Jun 28, 2016 1:19 AM # 
I've noticed similar things when doing laps at Bristol - Aries is similar to your loop, with 5-6m difference between the low and high points. Several years ago (and with the 305), I think climb was calculated OK but the first three laps always had a more squashed elevation profile than the rest. Now (and with the 310XT), the reported total climb is very low even after 20 laps. I assume some kind of smoothing is going on, but I'm not sure if AP's algorithm has changed over the years or whether it has something to do with the 305 vs 310XT.
Jun 28, 2016 11:59 AM # 
There are discussions on climb in AP. In general, it goes off of the USGS data, and not the GPS, but you can change settings. On one of my running routes through powder mills, when I run up Corderoy Rd, AP always blips me up and down a short hill which isn't there (but was there when they made the USGS base contours).
Jun 28, 2016 2:28 PM # 
Correct, AP does go off of USGS data, rather than the GPS altitude which can be very noisy especially when there isn't a whole lot of real climb going on. (When there is significant climb, like, say, climbing or descending Bristol Mt or Pikes Peak, the GPS elevation is quite useful because the actual climb is way more than the noise.) So basically, it makes sense to use USGS data.

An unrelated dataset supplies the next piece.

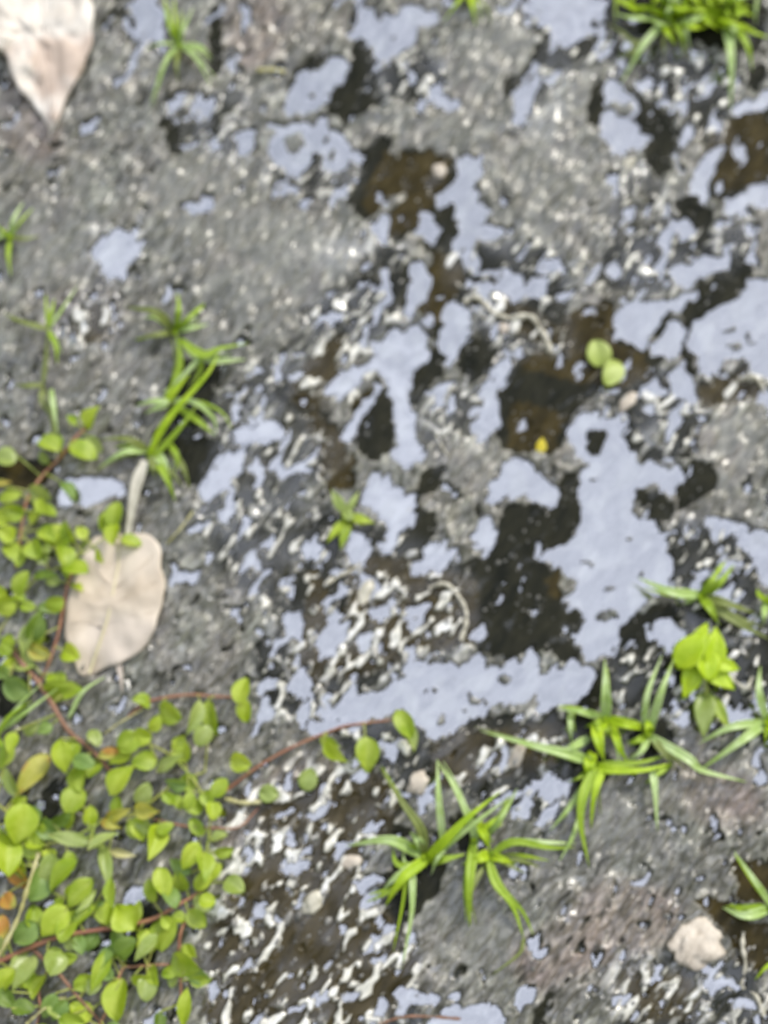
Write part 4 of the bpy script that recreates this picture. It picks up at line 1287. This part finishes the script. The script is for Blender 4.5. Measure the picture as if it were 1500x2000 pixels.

But what I'm puzzled about (and this is confirmed by Stina's experience at Bristol Airies loop) is why it did show in this case about a 15 foot climb in the one "dip" in the loop I was doing (and that makes sense, based on my impressions of the actual climb -- not much, but it was in a short distance so it was noticeable). And I did 3 laps, but the total climb was essentially what I would have done in a single lap.
Jun 28, 2016 2:40 PM # 
I do recall seeing at some point that there is smoothing done - the reported climb isn't just the sum of the elevation gain between successive track points because then noise in the track could result in the accumulation of lots of tiny little climbs. So there must be something about the pattern of a repeated small hill - and that being the only climb to speak of in the track - that doesn't quite make it past the smoothing threshold.